* INFORMATION SHOWN *

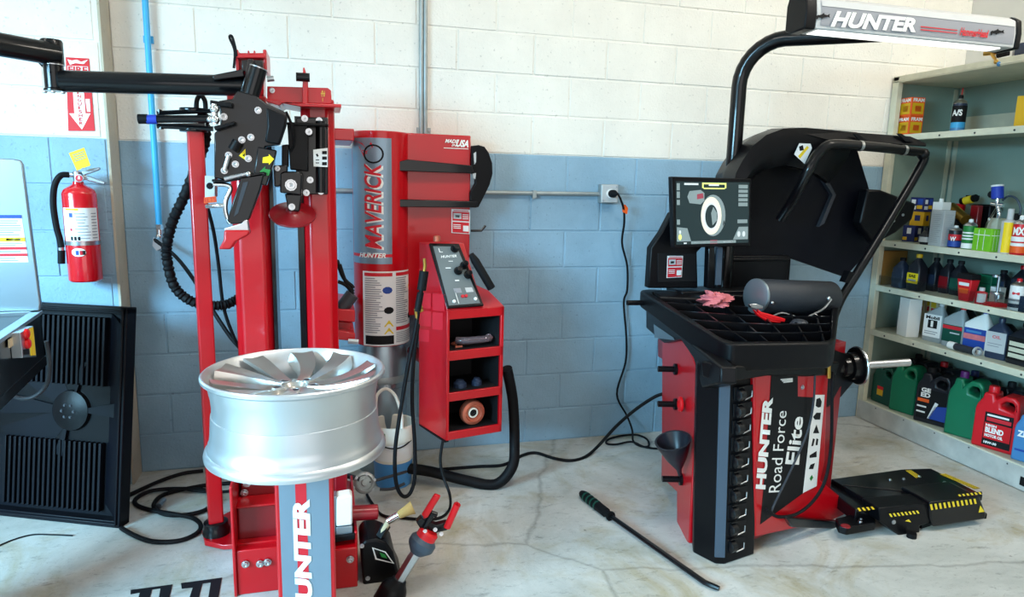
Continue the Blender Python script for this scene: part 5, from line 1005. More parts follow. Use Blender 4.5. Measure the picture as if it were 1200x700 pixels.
for a in (1000, 1052):
    m = MB(); m.prism([Y(a, 156.5, -.725), Y(a + 5, 157, -.725), Y(a + 19, 166.5, -.725), Y(a + 10, 166, -.725)], (0, .01, .0)); obj('hood_rib', m, 'print_black', hood)
m = MB(); m.prism([Y(1017, 222, -.62), Y(1032, 222.5, -.62), Y(1047, 228, -.62), Y(1074, 239, -.62), Y(1069, 258, -.62), Y(1050, 273, -.62), Y(1026, 286, -.62), Y(1008, 262, -.62)], (0.0, 0.06, 0)); wing = obj('hood_wing', m, 'black_plastic', hood, bevel=0.01)
for a in ((1047, 250), (1058, 252), (1047, 259)): bolt(wing, Y(a[0], a[1], -.62), (0, -1, 0), 0.006)
m = MB(); m.prism([Y(961, 205, -.545), Y(966, 203, -.545), Y(979, 227, -.545), Y(978, 232, -.545)], (0, .03, 0)); m.prism([Y(976, 228, -.545), Y(980, 228, -.545), Y(966, 262, -.545), Y(960, 266, -.545)], (0, .03, 0)); obj('hood_seam', m, 'dark_grey', hood)
yt = -0.76
m = MB(); m.tube([Y(914, 258, -.62), Y(925, 241, -.66), Y(937, 220, -.72), Y(948, 198, yt), Y(957, 182, yt), Y(967, 172, yt), Y(980, 169, yt), Y(1010, 171, yt), Y(1050, 175, yt), Y(1072, 178, yt)], 0.0235, 14); m.tube([Y(1066, 177.5, yt), Y(1080, 179, yt), Y(1083, 186, yt), Y(1074, 204, yt), Y(1040, 262, yt), Y(1002, 324, yt), Y(985, 352, yt), Y(972, 385, yt)], 0.0215, 14); tb = obj('hood_handle', m, 'black_paint', hood)
for a in ((1008, 171), (1059, 176)):
    m = MB(); m.tube([Y(a[0] - 1.5, a[1], yt), Y(a[0] + 1.5, a[1] + .2, yt)], 0.0255, 14, smooth=False); obj('clamp_band', m, 'steel', tb)
m = MB(); m.ball(Y(1082, 181, yt), 0.03); obj('corner_joint', m, 'black_plastic', tb)
m = MB(); m.prism([Y(996, 318, -.77), Y(1006, 321, -.77), Y(998, 333, -.77), Y(990, 331, -.77)], (0, .04, 0)); obj('hinge_block', m, 'black_plastic', tb)
m = MB(); yl = yh0 - .034; m.use(0).yp([(931, 181), (937, 168), (950, 168.5), (951.5, 174), (943, 192)], yl, 0.003); m.use(1).yp([(935.5, 183), (946, 171), (948, 173), (937.5, 186)], yl - .001, 0.001); m.use(2).yp([(936.5, 172), (941, 170), (942, 176), (937.5, 177)], yl - .001, 0.001); obj('hood_label', m, ['label_white', 'hazard_yellow', 'print_black'], hood)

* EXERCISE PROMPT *
Copy out each line exactly, without the pictures.

* SOLUTION *
Continue the Blender Python script for this scene: part 5, from line 1005. More parts follow. Use Blender 4.5. Measure the picture as if it were 1200x700 pixels.
for a in (1000, 1052):
    m = MB(); m.prism([Y(a, 156.5, -.725), Y(a + 5, 157, -.725), Y(a + 19, 166.5, -.725), Y(a + 10, 166, -.725)], (0, .01, .0)); obj('hood_rib', m, 'print_black', hood)
m = MB(); m.prism([Y(1017, 222, -.62), Y(1032, 222.5, -.62), Y(1047, 228, -.62), Y(1074, 239, -.62), Y(1069, 258, -.62), Y(1050, 273, -.62), Y(1026, 286, -.62), Y(1008, 262, -.62)], (0.0, 0.06, 0)); wing = obj('hood_wing', m, 'black_plastic', hood, bevel=0.01)
for a in ((1047, 250), (1058, 252), (1047, 259)): bolt(wing, Y(a[0], a[1], -.62), (0, -1, 0), 0.006)
m = MB(); m.prism([Y(961, 205, -.545), Y(966, 203, -.545), Y(979, 227, -.545), Y(978, 232, -.545)], (0, .03, 0)); m.prism([Y(976, 228, -.545), Y(980, 228, -.545), Y(966, 262, -.545), Y(960, 266, -.545)], (0, .03, 0)); obj('hood_seam', m, 'dark_grey', hood)
yt = -0.76
m = MB(); m.tube([Y(914, 258, -.62), Y(925, 241, -.66), Y(937, 220, -.72), Y(948, 198, yt), Y(957, 182, yt), Y(967, 172, yt), Y(980, 169, yt), Y(1010, 171, yt), Y(1050, 175, yt), Y(1072, 178, yt)], 0.0235, 14); m.tube([Y(1066, 177.5, yt), Y(1080, 179, yt), Y(1083, 186, yt), Y(1074, 204, yt), Y(1040, 262, yt), Y(1002, 324, yt), Y(985, 352, yt), Y(972, 385, yt)], 0.0215, 14); tb = obj('hood_handle', m, 'black_paint', hood)
for a in ((1008, 171), (1059, 176)):
    m = MB(); m.tube([Y(a[0] - 1.5, a[1], yt), Y(a[0] + 1.5, a[1] + .2, yt)], 0.0255, 14, smooth=False); obj('clamp_band', m, 'steel', tb)
m = MB(); m.ball(Y(1082, 181, yt), 0.03); obj('corner_joint', m, 'black_plastic', tb)
m = MB(); m.prism([Y(996, 318, -.77), Y(1006, 321, -.77), Y(998, 333, -.77), Y(990, 331, -.77)], (0, .04, 0)); obj('hinge_block', m, 'black_plastic', tb)
m = MB(); yl = yh0 - .034; m.use(0).yp([(931, 181), (937, 168), (950, 168.5), (951.5, 174), (943, 192)], yl, 0.003); m.use(1).yp([(935.5, 183), (946, 171), (948, 173), (937.5, 186)], yl - .001, 0.001); m.use(2).yp([(936.5, 172), (941, 170), (942, 176), (937.5, 177)], yl - .001, 0.001); obj('hood_label', m, ['label_white', 'hazard_yellow', 'print_black'], hood)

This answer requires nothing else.